### Short task
Write out the data below in full, unchanged, minus the images.

### Record set
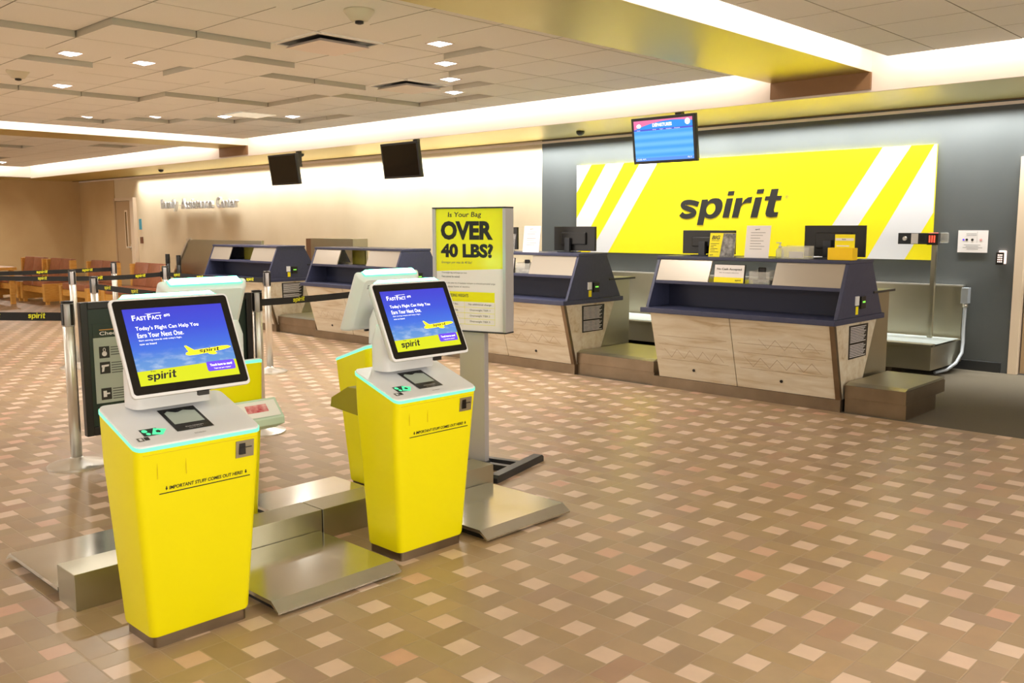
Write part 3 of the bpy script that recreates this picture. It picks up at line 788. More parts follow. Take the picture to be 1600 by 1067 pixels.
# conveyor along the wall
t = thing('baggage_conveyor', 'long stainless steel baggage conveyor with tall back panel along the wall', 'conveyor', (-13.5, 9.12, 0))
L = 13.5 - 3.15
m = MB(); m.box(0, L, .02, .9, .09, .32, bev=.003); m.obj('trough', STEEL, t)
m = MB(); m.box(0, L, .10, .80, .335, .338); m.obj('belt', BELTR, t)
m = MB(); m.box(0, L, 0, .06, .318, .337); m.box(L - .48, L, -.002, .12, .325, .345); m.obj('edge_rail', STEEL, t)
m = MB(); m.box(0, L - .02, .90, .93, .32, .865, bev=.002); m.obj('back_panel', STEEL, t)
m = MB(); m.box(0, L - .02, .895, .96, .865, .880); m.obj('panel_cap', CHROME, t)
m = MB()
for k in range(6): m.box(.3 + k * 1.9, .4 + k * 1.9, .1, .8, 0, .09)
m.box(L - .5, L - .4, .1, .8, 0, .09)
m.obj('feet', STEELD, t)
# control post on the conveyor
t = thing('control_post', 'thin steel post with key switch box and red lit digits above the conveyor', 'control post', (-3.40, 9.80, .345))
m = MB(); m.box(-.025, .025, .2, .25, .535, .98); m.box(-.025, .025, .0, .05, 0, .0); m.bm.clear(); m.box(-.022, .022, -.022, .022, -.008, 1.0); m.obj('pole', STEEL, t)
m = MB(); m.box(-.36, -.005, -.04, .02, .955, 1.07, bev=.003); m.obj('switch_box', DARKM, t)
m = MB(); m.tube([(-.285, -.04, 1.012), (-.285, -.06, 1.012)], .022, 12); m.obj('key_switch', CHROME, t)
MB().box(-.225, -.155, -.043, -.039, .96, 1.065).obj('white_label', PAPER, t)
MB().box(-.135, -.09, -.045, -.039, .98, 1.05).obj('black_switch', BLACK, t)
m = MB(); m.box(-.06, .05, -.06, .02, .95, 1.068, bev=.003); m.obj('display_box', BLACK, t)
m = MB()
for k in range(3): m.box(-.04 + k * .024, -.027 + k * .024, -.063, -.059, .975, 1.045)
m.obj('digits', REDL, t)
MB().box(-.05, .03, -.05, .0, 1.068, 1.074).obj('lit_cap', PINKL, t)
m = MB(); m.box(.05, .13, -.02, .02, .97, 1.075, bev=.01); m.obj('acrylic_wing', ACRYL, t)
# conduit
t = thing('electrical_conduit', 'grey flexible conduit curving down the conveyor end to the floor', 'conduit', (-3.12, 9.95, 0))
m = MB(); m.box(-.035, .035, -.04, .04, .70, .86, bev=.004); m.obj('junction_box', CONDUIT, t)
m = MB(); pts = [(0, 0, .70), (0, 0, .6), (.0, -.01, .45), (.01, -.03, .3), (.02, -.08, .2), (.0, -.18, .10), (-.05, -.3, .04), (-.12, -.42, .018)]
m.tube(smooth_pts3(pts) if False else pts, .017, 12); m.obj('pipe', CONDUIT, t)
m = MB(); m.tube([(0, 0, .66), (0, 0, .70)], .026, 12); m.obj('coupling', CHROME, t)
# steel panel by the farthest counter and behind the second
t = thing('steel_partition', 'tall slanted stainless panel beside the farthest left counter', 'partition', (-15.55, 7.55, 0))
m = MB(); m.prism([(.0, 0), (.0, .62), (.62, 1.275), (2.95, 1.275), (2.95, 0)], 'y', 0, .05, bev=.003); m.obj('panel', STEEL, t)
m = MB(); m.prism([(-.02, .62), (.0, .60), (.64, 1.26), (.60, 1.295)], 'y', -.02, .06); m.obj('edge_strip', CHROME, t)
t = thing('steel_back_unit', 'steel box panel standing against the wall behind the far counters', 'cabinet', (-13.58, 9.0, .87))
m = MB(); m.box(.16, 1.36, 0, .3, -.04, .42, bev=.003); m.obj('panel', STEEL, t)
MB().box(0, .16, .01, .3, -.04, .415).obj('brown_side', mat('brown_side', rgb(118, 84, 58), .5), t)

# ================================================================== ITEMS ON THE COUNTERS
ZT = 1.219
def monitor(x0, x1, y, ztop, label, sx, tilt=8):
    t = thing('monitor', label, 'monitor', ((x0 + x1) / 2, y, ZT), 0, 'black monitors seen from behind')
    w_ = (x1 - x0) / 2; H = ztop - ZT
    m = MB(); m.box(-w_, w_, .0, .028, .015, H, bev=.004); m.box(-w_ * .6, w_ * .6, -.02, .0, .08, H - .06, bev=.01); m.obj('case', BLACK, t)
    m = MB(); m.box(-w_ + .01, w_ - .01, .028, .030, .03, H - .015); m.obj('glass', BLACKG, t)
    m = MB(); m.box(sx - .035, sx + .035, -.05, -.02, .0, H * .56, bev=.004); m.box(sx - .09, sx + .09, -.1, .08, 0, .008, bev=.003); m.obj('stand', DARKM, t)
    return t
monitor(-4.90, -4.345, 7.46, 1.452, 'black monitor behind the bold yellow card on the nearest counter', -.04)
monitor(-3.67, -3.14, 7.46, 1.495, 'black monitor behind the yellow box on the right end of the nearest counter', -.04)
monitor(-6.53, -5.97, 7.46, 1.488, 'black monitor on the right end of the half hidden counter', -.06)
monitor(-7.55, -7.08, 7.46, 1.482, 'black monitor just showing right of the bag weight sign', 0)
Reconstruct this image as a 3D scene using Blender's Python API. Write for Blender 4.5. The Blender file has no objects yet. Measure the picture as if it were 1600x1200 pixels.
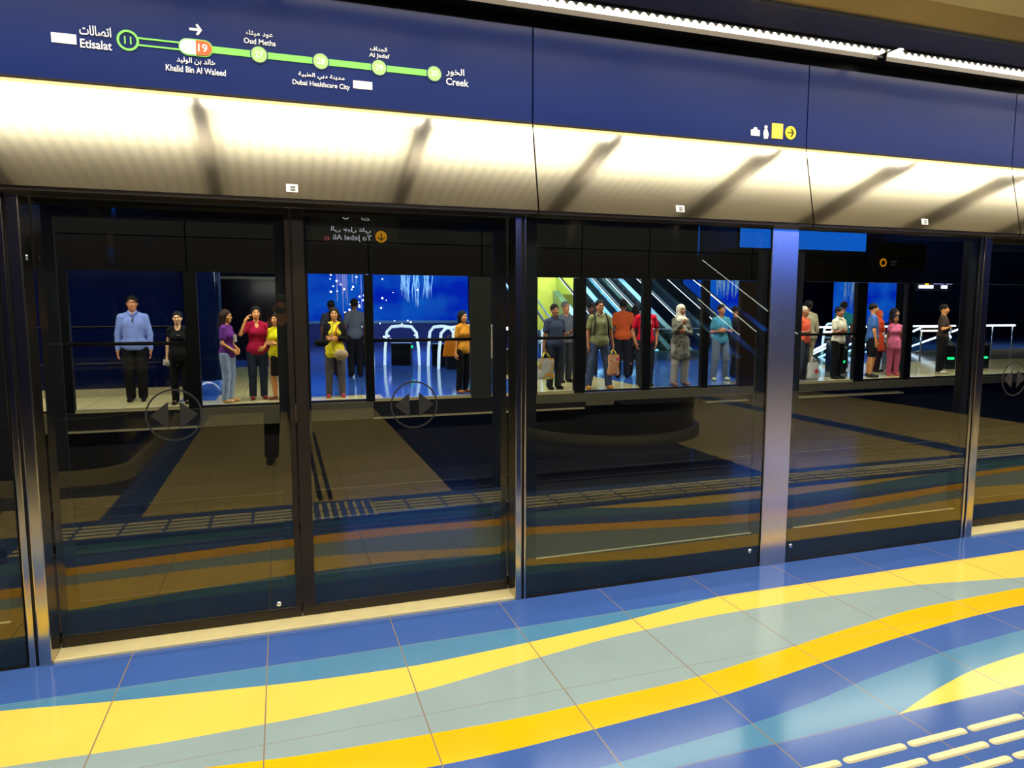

### Solution
Write part 3 of the bpy script that recreates this picture. It picks up at line 788. More parts follow. Take the picture to be 1600 by 1067 pixels.
# conveyor along the wall
t = thing('baggage_conveyor', 'long stainless steel baggage conveyor with tall back panel along the wall', 'conveyor', (-13.5, 9.12, 0))
L = 13.5 - 3.15
m = MB(); m.box(0, L, .02, .9, .09, .32, bev=.003); m.obj('trough', STEEL, t)
m = MB(); m.box(0, L, .10, .80, .335, .338); m.obj('belt', BELTR, t)
m = MB(); m.box(0, L, 0, .06, .318, .337); m.box(L - .48, L, -.002, .12, .325, .345); m.obj('edge_rail', STEEL, t)
m = MB(); m.box(0, L - .02, .90, .93, .32, .865, bev=.002); m.obj('back_panel', STEEL, t)
m = MB(); m.box(0, L - .02, .895, .96, .865, .880); m.obj('panel_cap', CHROME, t)
m = MB()
for k in range(6): m.box(.3 + k * 1.9, .4 + k * 1.9, .1, .8, 0, .09)
m.box(L - .5, L - .4, .1, .8, 0, .09)
m.obj('feet', STEELD, t)
# control post on the conveyor
t = thing('control_post', 'thin steel post with key switch box and red lit digits above the conveyor', 'control post', (-3.40, 9.80, .345))
m = MB(); m.box(-.025, .025, .2, .25, .535, .98); m.box(-.025, .025, .0, .05, 0, .0); m.bm.clear(); m.box(-.022, .022, -.022, .022, -.008, 1.0); m.obj('pole', STEEL, t)
m = MB(); m.box(-.36, -.005, -.04, .02, .955, 1.07, bev=.003); m.obj('switch_box', DARKM, t)
m = MB(); m.tube([(-.285, -.04, 1.012), (-.285, -.06, 1.012)], .022, 12); m.obj('key_switch', CHROME, t)
MB().box(-.225, -.155, -.043, -.039, .96, 1.065).obj('white_label', PAPER, t)
MB().box(-.135, -.09, -.045, -.039, .98, 1.05).obj('black_switch', BLACK, t)
m = MB(); m.box(-.06, .05, -.06, .02, .95, 1.068, bev=.003); m.obj('display_box', BLACK, t)
m = MB()
for k in range(3): m.box(-.04 + k * .024, -.027 + k * .024, -.063, -.059, .975, 1.045)
m.obj('digits', REDL, t)
MB().box(-.05, .03, -.05, .0, 1.068, 1.074).obj('lit_cap', PINKL, t)
m = MB(); m.box(.05, .13, -.02, .02, .97, 1.075, bev=.01); m.obj('acrylic_wing', ACRYL, t)
# conduit
t = thing('electrical_conduit', 'grey flexible conduit curving down the conveyor end to the floor', 'conduit', (-3.12, 9.95, 0))
m = MB(); m.box(-.035, .035, -.04, .04, .70, .86, bev=.004); m.obj('junction_box', CONDUIT, t)
m = MB(); pts = [(0, 0, .70), (0, 0, .6), (.0, -.01, .45), (.01, -.03, .3), (.02, -.08, .2), (.0, -.18, .10), (-.05, -.3, .04), (-.12, -.42, .018)]
m.tube(smooth_pts3(pts) if False else pts, .017, 12); m.obj('pipe', CONDUIT, t)
m = MB(); m.tube([(0, 0, .66), (0, 0, .70)], .026, 12); m.obj('coupling', CHROME, t)
# steel panel by the farthest counter and behind the second
t = thing('steel_partition', 'tall slanted stainless panel beside the farthest left counter', 'partition', (-15.55, 7.55, 0))
m = MB(); m.prism([(.0, 0), (.0, .62), (.62, 1.275), (2.95, 1.275), (2.95, 0)], 'y', 0, .05, bev=.003); m.obj('panel', STEEL, t)
m = MB(); m.prism([(-.02, .62), (.0, .60), (.64, 1.26), (.60, 1.295)], 'y', -.02, .06); m.obj('edge_strip', CHROME, t)
t = thing('steel_back_unit', 'steel box panel standing against the wall behind the far counters', 'cabinet', (-13.58, 9.0, .87))
m = MB(); m.box(.16, 1.36, 0, .3, -.04, .42, bev=.003); m.obj('panel', STEEL, t)
MB().box(0, .16, .01, .3, -.04, .415).obj('brown_side', mat('brown_side', rgb(118, 84, 58), .5), t)

# ================================================================== ITEMS ON THE COUNTERS
ZT = 1.219
def monitor(x0, x1, y, ztop, label, sx, tilt=8):
    t = thing('monitor', label, 'monitor', ((x0 + x1) / 2, y, ZT), 0, 'black monitors seen from behind')
    w_ = (x1 - x0) / 2; H = ztop - ZT
    m = MB(); m.box(-w_, w_, .0, .028, .015, H, bev=.004); m.box(-w_ * .6, w_ * .6, -.02, .0, .08, H - .06, bev=.01); m.obj('case', BLACK, t)
    m = MB(); m.box(-w_ + .01, w_ - .01, .028, .030, .03, H - .015); m.obj('glass', BLACKG, t)
    m = MB(); m.box(sx - .035, sx + .035, -.05, -.02, .0, H * .56, bev=.004); m.box(sx - .09, sx + .09, -.1, .08, 0, .008, bev=.003); m.obj('stand', DARKM, t)
    return t
monitor(-4.90, -4.345, 7.46, 1.452, 'black monitor behind the bold yellow card on the nearest counter', -.04)
monitor(-3.67, -3.14, 7.46, 1.495, 'black monitor behind the yellow box on the right end of the nearest counter', -.04)
monitor(-6.53, -5.97, 7.46, 1.488, 'black monitor on the right end of the half hidden counter', -.06)
monitor(-7.55, -7.08, 7.46, 1.482, 'black monitor just showing right of the bag weight sign', 0)
Reconstruct this image as a 3D scene using Blender's Python API. Write for Blender 4.5. The Blender file has no objects yet. Measure the picture as if it were 1600x1200 pixels.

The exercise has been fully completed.